Task prompt |
All of the data below must be repeated exactly.

Dataset excerpt |
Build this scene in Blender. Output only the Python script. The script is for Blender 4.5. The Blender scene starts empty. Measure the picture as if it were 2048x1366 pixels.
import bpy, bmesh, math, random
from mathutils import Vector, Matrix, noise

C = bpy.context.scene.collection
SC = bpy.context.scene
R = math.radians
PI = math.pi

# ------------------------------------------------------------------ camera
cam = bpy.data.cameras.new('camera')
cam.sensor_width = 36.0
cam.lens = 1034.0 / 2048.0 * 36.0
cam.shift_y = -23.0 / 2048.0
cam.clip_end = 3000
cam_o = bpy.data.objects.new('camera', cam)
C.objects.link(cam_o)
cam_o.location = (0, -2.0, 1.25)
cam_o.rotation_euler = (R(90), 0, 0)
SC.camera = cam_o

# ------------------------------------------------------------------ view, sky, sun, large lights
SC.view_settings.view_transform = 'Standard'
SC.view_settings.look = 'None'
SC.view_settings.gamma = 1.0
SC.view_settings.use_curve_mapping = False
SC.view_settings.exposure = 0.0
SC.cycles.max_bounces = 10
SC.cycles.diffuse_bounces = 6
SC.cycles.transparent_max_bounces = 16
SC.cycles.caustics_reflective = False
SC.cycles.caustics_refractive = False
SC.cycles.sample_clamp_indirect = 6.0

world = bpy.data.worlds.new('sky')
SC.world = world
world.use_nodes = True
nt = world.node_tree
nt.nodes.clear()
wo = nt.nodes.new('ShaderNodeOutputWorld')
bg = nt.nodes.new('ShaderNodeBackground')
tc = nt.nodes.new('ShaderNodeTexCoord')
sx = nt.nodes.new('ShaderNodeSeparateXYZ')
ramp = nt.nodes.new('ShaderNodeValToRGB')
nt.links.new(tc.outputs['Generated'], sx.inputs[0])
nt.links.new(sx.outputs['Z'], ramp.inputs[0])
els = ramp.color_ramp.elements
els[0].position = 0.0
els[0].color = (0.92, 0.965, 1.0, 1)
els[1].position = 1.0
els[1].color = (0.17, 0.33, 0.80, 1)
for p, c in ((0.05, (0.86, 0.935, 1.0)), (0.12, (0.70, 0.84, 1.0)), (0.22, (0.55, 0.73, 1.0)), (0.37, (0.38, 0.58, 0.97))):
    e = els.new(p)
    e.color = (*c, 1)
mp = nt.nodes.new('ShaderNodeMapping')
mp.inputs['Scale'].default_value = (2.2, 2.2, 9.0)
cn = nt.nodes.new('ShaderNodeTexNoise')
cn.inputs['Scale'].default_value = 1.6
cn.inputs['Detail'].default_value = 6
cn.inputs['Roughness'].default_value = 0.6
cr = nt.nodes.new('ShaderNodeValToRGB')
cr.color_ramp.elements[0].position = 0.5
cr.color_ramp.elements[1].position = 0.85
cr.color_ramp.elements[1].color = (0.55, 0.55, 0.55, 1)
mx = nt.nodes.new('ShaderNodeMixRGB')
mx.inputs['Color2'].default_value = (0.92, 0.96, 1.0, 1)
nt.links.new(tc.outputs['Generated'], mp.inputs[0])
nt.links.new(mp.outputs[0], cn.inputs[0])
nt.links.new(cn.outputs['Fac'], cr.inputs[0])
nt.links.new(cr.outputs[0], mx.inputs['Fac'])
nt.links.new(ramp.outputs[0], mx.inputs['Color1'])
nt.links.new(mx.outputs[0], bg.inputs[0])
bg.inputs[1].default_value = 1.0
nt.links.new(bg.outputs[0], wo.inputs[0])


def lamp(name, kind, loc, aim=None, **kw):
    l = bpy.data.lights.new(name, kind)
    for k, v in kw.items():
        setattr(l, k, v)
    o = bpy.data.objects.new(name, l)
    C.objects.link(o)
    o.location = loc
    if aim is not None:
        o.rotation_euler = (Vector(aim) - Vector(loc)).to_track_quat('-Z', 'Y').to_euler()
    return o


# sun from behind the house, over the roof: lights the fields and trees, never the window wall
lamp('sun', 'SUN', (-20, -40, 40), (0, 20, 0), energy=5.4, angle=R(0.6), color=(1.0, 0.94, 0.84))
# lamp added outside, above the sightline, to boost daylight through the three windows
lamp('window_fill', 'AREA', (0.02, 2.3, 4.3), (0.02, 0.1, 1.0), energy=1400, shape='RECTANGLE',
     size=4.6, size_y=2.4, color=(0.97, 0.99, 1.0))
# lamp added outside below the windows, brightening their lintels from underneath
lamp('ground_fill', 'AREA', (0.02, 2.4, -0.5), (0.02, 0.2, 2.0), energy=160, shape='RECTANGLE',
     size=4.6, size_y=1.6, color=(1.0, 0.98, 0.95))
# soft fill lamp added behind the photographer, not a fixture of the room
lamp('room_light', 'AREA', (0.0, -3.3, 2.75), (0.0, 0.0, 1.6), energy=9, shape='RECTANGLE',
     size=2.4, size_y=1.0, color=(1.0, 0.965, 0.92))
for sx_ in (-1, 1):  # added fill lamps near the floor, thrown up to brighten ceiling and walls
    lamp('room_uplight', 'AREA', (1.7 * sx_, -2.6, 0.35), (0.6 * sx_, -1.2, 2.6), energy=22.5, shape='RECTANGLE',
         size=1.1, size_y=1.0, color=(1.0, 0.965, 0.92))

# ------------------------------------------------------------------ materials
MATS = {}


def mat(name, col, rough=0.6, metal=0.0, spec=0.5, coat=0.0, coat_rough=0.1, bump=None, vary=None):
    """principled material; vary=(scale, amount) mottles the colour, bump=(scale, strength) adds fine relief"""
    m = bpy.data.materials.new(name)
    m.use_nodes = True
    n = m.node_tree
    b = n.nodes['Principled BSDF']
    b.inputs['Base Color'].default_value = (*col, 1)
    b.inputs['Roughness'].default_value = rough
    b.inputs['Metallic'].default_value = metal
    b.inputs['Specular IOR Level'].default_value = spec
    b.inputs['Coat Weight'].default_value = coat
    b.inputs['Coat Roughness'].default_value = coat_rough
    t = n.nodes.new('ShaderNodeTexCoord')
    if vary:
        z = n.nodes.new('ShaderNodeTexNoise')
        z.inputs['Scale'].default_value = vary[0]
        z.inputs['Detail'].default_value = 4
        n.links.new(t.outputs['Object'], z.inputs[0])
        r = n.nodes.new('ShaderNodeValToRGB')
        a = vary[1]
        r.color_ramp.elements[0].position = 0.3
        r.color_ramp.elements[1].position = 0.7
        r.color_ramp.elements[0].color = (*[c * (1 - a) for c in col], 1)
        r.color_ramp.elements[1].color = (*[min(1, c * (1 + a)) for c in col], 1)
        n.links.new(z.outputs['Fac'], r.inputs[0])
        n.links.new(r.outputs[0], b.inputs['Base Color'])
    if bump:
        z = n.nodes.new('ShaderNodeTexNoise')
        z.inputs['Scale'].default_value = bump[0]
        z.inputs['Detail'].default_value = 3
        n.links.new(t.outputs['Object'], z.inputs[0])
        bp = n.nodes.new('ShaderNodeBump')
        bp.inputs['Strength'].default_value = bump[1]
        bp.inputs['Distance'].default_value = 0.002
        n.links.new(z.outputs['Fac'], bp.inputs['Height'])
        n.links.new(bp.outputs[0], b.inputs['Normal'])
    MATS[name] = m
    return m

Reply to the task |
Build this scene in Blender. Output only the Python script. The script is for Blender 4.5. The Blender scene starts empty. Measure the picture as if it were 2048x1366 pixels.
import bpy, bmesh, math, random
from mathutils import Vector, Matrix, noise

C = bpy.context.scene.collection
SC = bpy.context.scene
R = math.radians
PI = math.pi

# ------------------------------------------------------------------ camera
cam = bpy.data.cameras.new('camera')
cam.sensor_width = 36.0
cam.lens = 1034.0 / 2048.0 * 36.0
cam.shift_y = -23.0 / 2048.0
cam.clip_end = 3000
cam_o = bpy.data.objects.new('camera', cam)
C.objects.link(cam_o)
cam_o.location = (0, -2.0, 1.25)
cam_o.rotation_euler = (R(90), 0, 0)
SC.camera = cam_o

# ------------------------------------------------------------------ view, sky, sun, large lights
SC.view_settings.view_transform = 'Standard'
SC.view_settings.look = 'None'
SC.view_settings.gamma = 1.0
SC.view_settings.use_curve_mapping = False
SC.view_settings.exposure = 0.0
SC.cycles.max_bounces = 10
SC.cycles.diffuse_bounces = 6
SC.cycles.transparent_max_bounces = 16
SC.cycles.caustics_reflective = False
SC.cycles.caustics_refractive = False
SC.cycles.sample_clamp_indirect = 6.0

world = bpy.data.worlds.new('sky')
SC.world = world
world.use_nodes = True
nt = world.node_tree
nt.nodes.clear()
wo = nt.nodes.new('ShaderNodeOutputWorld')
bg = nt.nodes.new('ShaderNodeBackground')
tc = nt.nodes.new('ShaderNodeTexCoord')
sx = nt.nodes.new('ShaderNodeSeparateXYZ')
ramp = nt.nodes.new('ShaderNodeValToRGB')
nt.links.new(tc.outputs['Generated'], sx.inputs[0])
nt.links.new(sx.outputs['Z'], ramp.inputs[0])
els = ramp.color_ramp.elements
els[0].position = 0.0
els[0].color = (0.92, 0.965, 1.0, 1)
els[1].position = 1.0
els[1].color = (0.17, 0.33, 0.80, 1)
for p, c in ((0.05, (0.86, 0.935, 1.0)), (0.12, (0.70, 0.84, 1.0)), (0.22, (0.55, 0.73, 1.0)), (0.37, (0.38, 0.58, 0.97))):
    e = els.new(p)
    e.color = (*c, 1)
mp = nt.nodes.new('ShaderNodeMapping')
mp.inputs['Scale'].default_value = (2.2, 2.2, 9.0)
cn = nt.nodes.new('ShaderNodeTexNoise')
cn.inputs['Scale'].default_value = 1.6
cn.inputs['Detail'].default_value = 6
cn.inputs['Roughness'].default_value = 0.6
cr = nt.nodes.new('ShaderNodeValToRGB')
cr.color_ramp.elements[0].position = 0.5
cr.color_ramp.elements[1].position = 0.85
cr.color_ramp.elements[1].color = (0.55, 0.55, 0.55, 1)
mx = nt.nodes.new('ShaderNodeMixRGB')
mx.inputs['Color2'].default_value = (0.92, 0.96, 1.0, 1)
nt.links.new(tc.outputs['Generated'], mp.inputs[0])
nt.links.new(mp.outputs[0], cn.inputs[0])
nt.links.new(cn.outputs['Fac'], cr.inputs[0])
nt.links.new(cr.outputs[0], mx.inputs['Fac'])
nt.links.new(ramp.outputs[0], mx.inputs['Color1'])
nt.links.new(mx.outputs[0], bg.inputs[0])
bg.inputs[1].default_value = 1.0
nt.links.new(bg.outputs[0], wo.inputs[0])


def lamp(name, kind, loc, aim=None, **kw):
    l = bpy.data.lights.new(name, kind)
    for k, v in kw.items():
        setattr(l, k, v)
    o = bpy.data.objects.new(name, l)
    C.objects.link(o)
    o.location = loc
    if aim is not None:
        o.rotation_euler = (Vector(aim) - Vector(loc)).to_track_quat('-Z', 'Y').to_euler()
    return o


# sun from behind the house, over the roof: lights the fields and trees, never the window wall
lamp('sun', 'SUN', (-20, -40, 40), (0, 20, 0), energy=5.4, angle=R(0.6), color=(1.0, 0.94, 0.84))
# lamp added outside, above the sightline, to boost daylight through the three windows
lamp('window_fill', 'AREA', (0.02, 2.3, 4.3), (0.02, 0.1, 1.0), energy=1400, shape='RECTANGLE',
     size=4.6, size_y=2.4, color=(0.97, 0.99, 1.0))
# lamp added outside below the windows, brightening their lintels from underneath
lamp('ground_fill', 'AREA', (0.02, 2.4, -0.5), (0.02, 0.2, 2.0), energy=160, shape='RECTANGLE',
     size=4.6, size_y=1.6, color=(1.0, 0.98, 0.95))
# soft fill lamp added behind the photographer, not a fixture of the room
lamp('room_light', 'AREA', (0.0, -3.3, 2.75), (0.0, 0.0, 1.6), energy=9, shape='RECTANGLE',
     size=2.4, size_y=1.0, color=(1.0, 0.965, 0.92))
for sx_ in (-1, 1):  # added fill lamps near the floor, thrown up to brighten ceiling and walls
    lamp('room_uplight', 'AREA', (1.7 * sx_, -2.6, 0.35), (0.6 * sx_, -1.2, 2.6), energy=22.5, shape='RECTANGLE',
         size=1.1, size_y=1.0, color=(1.0, 0.965, 0.92))

# ------------------------------------------------------------------ materials
MATS = {}


def mat(name, col, rough=0.6, metal=0.0, spec=0.5, coat=0.0, coat_rough=0.1, bump=None, vary=None):
    """principled material; vary=(scale, amount) mottles the colour, bump=(scale, strength) adds fine relief"""
    m = bpy.data.materials.new(name)
    m.use_nodes = True
    n = m.node_tree
    b = n.nodes['Principled BSDF']
    b.inputs['Base Color'].default_value = (*col, 1)
    b.inputs['Roughness'].default_value = rough
    b.inputs['Metallic'].default_value = metal
    b.inputs['Specular IOR Level'].default_value = spec
    b.inputs['Coat Weight'].default_value = coat
    b.inputs['Coat Roughness'].default_value = coat_rough
    t = n.nodes.new('ShaderNodeTexCoord')
    if vary:
        z = n.nodes.new('ShaderNodeTexNoise')
        z.inputs['Scale'].default_value = vary[0]
        z.inputs['Detail'].default_value = 4
        n.links.new(t.outputs['Object'], z.inputs[0])
        r = n.nodes.new('ShaderNodeValToRGB')
        a = vary[1]
        r.color_ramp.elements[0].position = 0.3
        r.color_ramp.elements[1].position = 0.7
        r.color_ramp.elements[0].color = (*[c * (1 - a) for c in col], 1)
        r.color_ramp.elements[1].color = (*[min(1, c * (1 + a)) for c in col], 1)
        n.links.new(z.outputs['Fac'], r.inputs[0])
        n.links.new(r.outputs[0], b.inputs['Base Color'])
    if bump:
        z = n.nodes.new('ShaderNodeTexNoise')
        z.inputs['Scale'].default_value = bump[0]
        z.inputs['Detail'].default_value = 3
        n.links.new(t.outputs['Object'], z.inputs[0])
        bp = n.nodes.new('ShaderNodeBump')
        bp.inputs['Strength'].default_value = bump[1]
        bp.inputs['Distance'].default_value = 0.002
        n.links.new(z.outputs['Fac'], bp.inputs['Height'])
        n.links.new(bp.outputs[0], b.inputs['Normal'])
    MATS[name] = m
    return m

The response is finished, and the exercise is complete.